It’s getting harder for people to afford rents, but paying a mortgage is still more affordable on a monthly basis than it was in the years before the housing crisis.
Zillow’s newest affordability report found that rents hit their least-affordable point to date in the second quarter of 2015. U.S. renters can now expect to spend 30.2 percent of their monthly income on rent payments.
In certain markets, the problem is even worse. Renters in high demand markets like Los Angeles, San Jose, Miami and San Francisco can expect to spend more than 40 percent of their monthly income on rent — up over 10 percentage points from historical norms.
Meanwhile, mortgages continue to be affordable for many. Buyers now should expect to spend 15.1 percent of their income on a mortgage payment. In the years before the real estate bubble and burst, borrowers could expect to spend around 21.3 percent of their monthly income on a mortgage payment.
Even if mortgage rates go up to six percent, buyers in most metros can still expect to spend less than 30 percent of their income on mortgage payments, according to Zillow’s quarterly report.
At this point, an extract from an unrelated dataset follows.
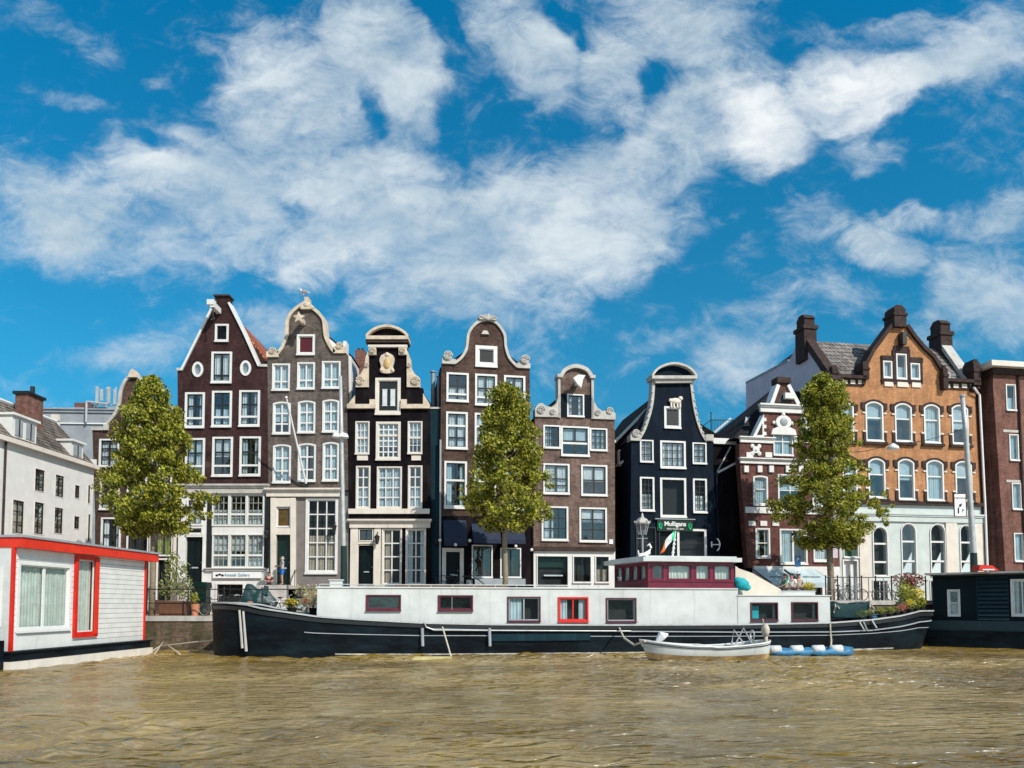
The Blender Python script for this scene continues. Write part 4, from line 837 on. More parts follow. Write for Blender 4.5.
# dark stone surrounds
for (x0, y0, x1, y1) in [(865.2, 401.6, 883, 442), (894.5, 403.3, 911.6, 442.5), (923.6, 404.4, 939.6, 443.8), (951.4, 404.9, 968, 444.9), (840.5, 402.7, 853.6, 441), (868, 458.3, 885, 498.7), (897.6, 458.8, 914.2, 500.4), (926, 460, 943.4, 501.3), (955, 461, 971.8, 502), (842, 458, 857, 498)]:
    u0, z0, u1, z1 = h.fr.rect(x0, y0, x1, y1); m = MB()
    o_ = arch_poly(u0 - .16, z1 - .75, u1 + .16, z1 + .14, .34); i_ = arch_poly(u0 - .005, z1 - .76, u1 + .005, z1 + .005, .28)
    arc_o = o_[2:]; arc_i = i_[2:]
    poly = [(u1 + .16, z1 - .75)] + arc_o + [(u0 - .16, z1 - .75), (u0 - .005, z1 - .75)] + arc_i[::-1] + [(u1 + .005, z1 - .75)]
    m.prism(poly, -.075, .02)
    for uu in (u0 - .3, u1 + .02): m.box(uu, uu + .28, -.085, .02, z1 - .55, z1 - .1)
    h.b(m, 'window_surround', 'darkstone'); m = MB()
    for uu in (u0 - .2, u1 + .0): m.box(uu, uu + .2, -.08, .02, z0 - .03, z0 + .6)
    m.box(u0 - .22, u1 + .22, -.2, .02, z0 - .2, z0 - .02); h.b(m, 'sill_stone', 'darkstone')
    for uu in (u0 - .24, u1 + .02):
        for zz in (z1 - .85, z0 + .66): m = MB(); m.box(uu, uu + .22, -.09, .02, zz, zz + .1); h.b(m, 'stone_band', 'cream')
u0, z0, u1, z1 = h.fr.rect(882.7, 353.9, 919.7, 380); m = MB(); m.box(u0 + .1, u1 - .1, -.02, .01, z0 - .12, z0 - .0)
for r_ in ((881, 357, 882.5, 384), (892.2, 350, 895.5, 384), (906.8, 350, 909.7, 384), (919.9, 359, 921.8, 384), (880.5, 356, 893, 360.4), (893.5, 346.5, 908.5, 353.3), (908.7, 357.8, 922, 362.8), (880.5, 380.2, 922, 381.8)):
    a = h.fr.rect(*r_); m.box(a[0], a[2], -.1, .02, a[1], a[3])
h.b(m, 'window_surround', 'darkstone')
for r_ in ((884, 382.2, 893, 386.6), (896.8, 382.4, 908, 387.2), (911.4, 382.8, 920.4, 387.6)): h.box(*r_, -.08, .02, 'cream', 'plaque')
h.band(Lg, .03, .22, 'darkstone', 'gable_coping', -.2, .66, 0); h.band(Rg, .03, .22, 'darkstone', 'gable_coping', -.2, .66, 0)
def finial(x0, x1, y0, y1, d=0, nm='finial'):
    u0, z0, u1, z1 = h.fr.rect(x0, y0, x1, y1, d); m = MB(); uc = (u0 + u1) / 2; w = (u1 - u0) / 2; H = z1 - z0
    m.box(uc - w * .85, uc + w * .85, d - .3, d + .8, z0, z0 + H * .5); m.box(uc - w, uc + w, d - .36, d + .86, z0 + H * .5, z0 + H * .62); m.box(uc - w * .8, uc + w * .8, d - .28, d + .76, z0 + H * .62, z0 + H * .84); m.prism([(uc - w * .85, z0 + H * .84), (uc + w * .85, z0 + H * .84), (uc + w * .35, z1), (uc - w * .35, z1)], d - .2, d + .7)
    return h.b(m, nm, 'darkstone')
finial(890.5, 904.5, 306, 328, -.05)
u, z = h.fr.uz(900, 340); m = MB(); m.box(u - .15, u + .15, -.5, .02, z - .45, z + .4); m.tube([(u, -.4, z + .3), (u + .4, -.6, z - .05), (u, -.4, z - .3)], .05, 5); h.b(m, 'hoist_bracket', 'iron')
for k, (a, c_) in enumerate(((833, 863.5), (942.5, 976))):
    yy = 0 if k == 0 else 4
    h.box(a, 376.5 + yy, c_, 379.5 + yy, -.4, .6, 'darkstone', 'eaves'); n = 4 if k == 0 else 4
    for i in range(n): x = a + (c_ - a) * (i + .15) / n; h.box(x, 380.5 + yy, x + (c_ - a) / n * .6, 384.5 + yy, -.14, .02, 'cream', 'eaves_block')
    h.box(a, 379.5 + yy, c_, 385.5 + yy, -.1, .3, 'darkstone', 'eaves_band')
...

With mortgages being more affordable than rents, it’s a good time to buy — as long as you can afford a down payment, said Zillow Chief Economist Dr. Svenja Gudell.
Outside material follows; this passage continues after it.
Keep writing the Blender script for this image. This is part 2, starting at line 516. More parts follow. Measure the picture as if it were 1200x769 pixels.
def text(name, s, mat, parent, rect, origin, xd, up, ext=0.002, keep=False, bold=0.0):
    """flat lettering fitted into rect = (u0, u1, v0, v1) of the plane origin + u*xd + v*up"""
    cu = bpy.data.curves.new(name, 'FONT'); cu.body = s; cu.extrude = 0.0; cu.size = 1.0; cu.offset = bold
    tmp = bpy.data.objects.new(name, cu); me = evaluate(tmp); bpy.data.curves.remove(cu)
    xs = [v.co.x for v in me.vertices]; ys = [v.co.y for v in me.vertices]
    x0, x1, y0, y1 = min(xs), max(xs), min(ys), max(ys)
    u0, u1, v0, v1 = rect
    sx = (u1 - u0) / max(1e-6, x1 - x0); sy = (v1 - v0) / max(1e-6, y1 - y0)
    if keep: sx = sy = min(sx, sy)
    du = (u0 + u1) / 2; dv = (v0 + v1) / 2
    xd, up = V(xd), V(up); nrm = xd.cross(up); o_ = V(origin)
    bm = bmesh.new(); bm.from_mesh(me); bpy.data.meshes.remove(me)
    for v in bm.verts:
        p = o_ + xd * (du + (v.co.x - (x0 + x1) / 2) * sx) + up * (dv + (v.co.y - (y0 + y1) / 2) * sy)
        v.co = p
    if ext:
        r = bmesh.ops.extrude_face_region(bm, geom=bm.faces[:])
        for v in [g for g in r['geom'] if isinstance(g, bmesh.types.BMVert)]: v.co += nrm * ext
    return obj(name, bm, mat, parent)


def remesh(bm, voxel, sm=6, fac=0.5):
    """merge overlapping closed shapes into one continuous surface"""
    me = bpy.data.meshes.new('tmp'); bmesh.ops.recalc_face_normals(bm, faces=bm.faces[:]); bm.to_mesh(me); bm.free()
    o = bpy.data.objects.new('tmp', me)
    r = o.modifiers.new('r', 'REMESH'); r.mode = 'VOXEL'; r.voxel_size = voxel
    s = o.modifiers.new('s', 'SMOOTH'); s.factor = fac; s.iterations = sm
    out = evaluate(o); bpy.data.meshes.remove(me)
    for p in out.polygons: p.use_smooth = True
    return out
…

“There are good reasons to rent temporarily — when you move to a new city, for example — but from an affordability perspective, rents are crazy right now,” Gudell said. “If you can possibly come up with a down payment, then it’s a good time to buy a home and start putting your money toward a mortgage.”
However, saving for a down payment can be difficult when rents are unaffordable. Some overdrawn renters are skimping on health care, let alone saving to buy a home.